Born to be nomad: expat and local at the same time

“It struck me already at that early age what a melting pot the World really is” — Eric

On their explorations of California Eric and Vero found Half Dome in the Yosemite Park to be one of most fantastic places they ever visited.

The Expat Earth Interview Series #2

I’m interviewing my French expat friend Eric in his apartment in Potsdam, outside Berlin. Eric is a true modern nomad. He was brought up that way. His wife Vero, on the other hand, had never moved abroad before their stay in Chile, but she too is now an experienced expat.

Expat Earth: Eric, tell me about your first expat experiences?

Eric: My family lived abroad for most of my childhood because of my dad’s job. We lived in Morocco, Jordan, and Senegal, with in-between stays in France. We stopped our expat life and moved back to France for good when I was 12 years old. At that time I knew exactly what I wanted: I wanted to be an astronomer and I wanted to live abroad! Guess I was born to be a nomad!

So when I was offered a position in Chile after my PhD, I was very happy. Vero was a bit skeptical because it was her first stay abroad, but I persuaded her, and we had a wonderful experience in Chile.  After Chile we moved to California, and a few months ago back to Europe: Vero is working in Switzerland and I work in Berlin. We hope to have our jobs converge sometime soon, so we still lead a nomad life, not quite done moving yet.

EE: You’re a seasoned expat! Did your lifestyle and your habits change in the course of your moves as an adult?

Eric: Yes, our way of living has undergone big changes. In Chile I had a good job, a very good salary, and we quickly got used to not thinking about money – since we could easily afford whatever we wanted to do. So our standard of living increased, but at the same time we were losing sense of a “normal” life. That was the first time we ever had money, and we didn’t know how to handle it – we spent it without thinking. We dined at the fancy restaurants, stayed at the nice hotels, treated our parents to luxury when they came to visit us.

In California, I had a normal entry-level research salary, nothing big, but enough to live … which meant that we had to adjust. It has actually helped us better appreciate what we were able to afford, such as considering a simple walk on a beach nearby a precious treat rather than having to travel far away. We used to watch classic, American movies on TV instead of going to the cinema as often as we did in Chile … and doing so, we discovered some great, old American movies. It has also changed our eating habits: we learned to avoid the expensive, imported ingredients, but use local and fresh products instead. So this experience taught us to be more ecologically conscious, which we still continue being – even more now, being back in Europe.

EE: Living as an expat, do you seek the company of other expats or do you rather dive into the local culture?

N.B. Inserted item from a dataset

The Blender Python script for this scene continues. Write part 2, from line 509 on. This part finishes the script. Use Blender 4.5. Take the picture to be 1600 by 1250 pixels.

Eric: A bit of both I suppose. In Chile, most of my colleagues were expats as well, so it was naturally where I made most of my friends – including you. But no matter where we lived, we’ve made many local friends as well. That’s true for my earliest expat experience as well: We were making local as well as expat friends, although in my memory it seems like we actually avoided other French outside of France … . I know they were there, my dad worked with them, but we never mingled with them. We stuck to other expats and locals. It struck me already at that early age what a melting pot the World really is: We met people, who – like us – were far from their native countries, and I found that we actually had more in common with them than I have with most people in France. Of course that realization came later when we returned to France.

EE: Are there any drawbacks of being an expat?

Eric: The only loss about living abroad is that it’s difficult to keep in touch with friends, it takes a lot more effort. On the other hand, it’s fantastic to know that I’ve got friends all over the World.  As with everything else, what you invest in building up your life and your relationships is bound to pay off. In some way or the other. It’s up to yourself, you just have to focus on the positives. And fortunately, that’s very easy for me.
The World is still a big, exciting melting pot to me, and as a true nomad I’m not done exploring it!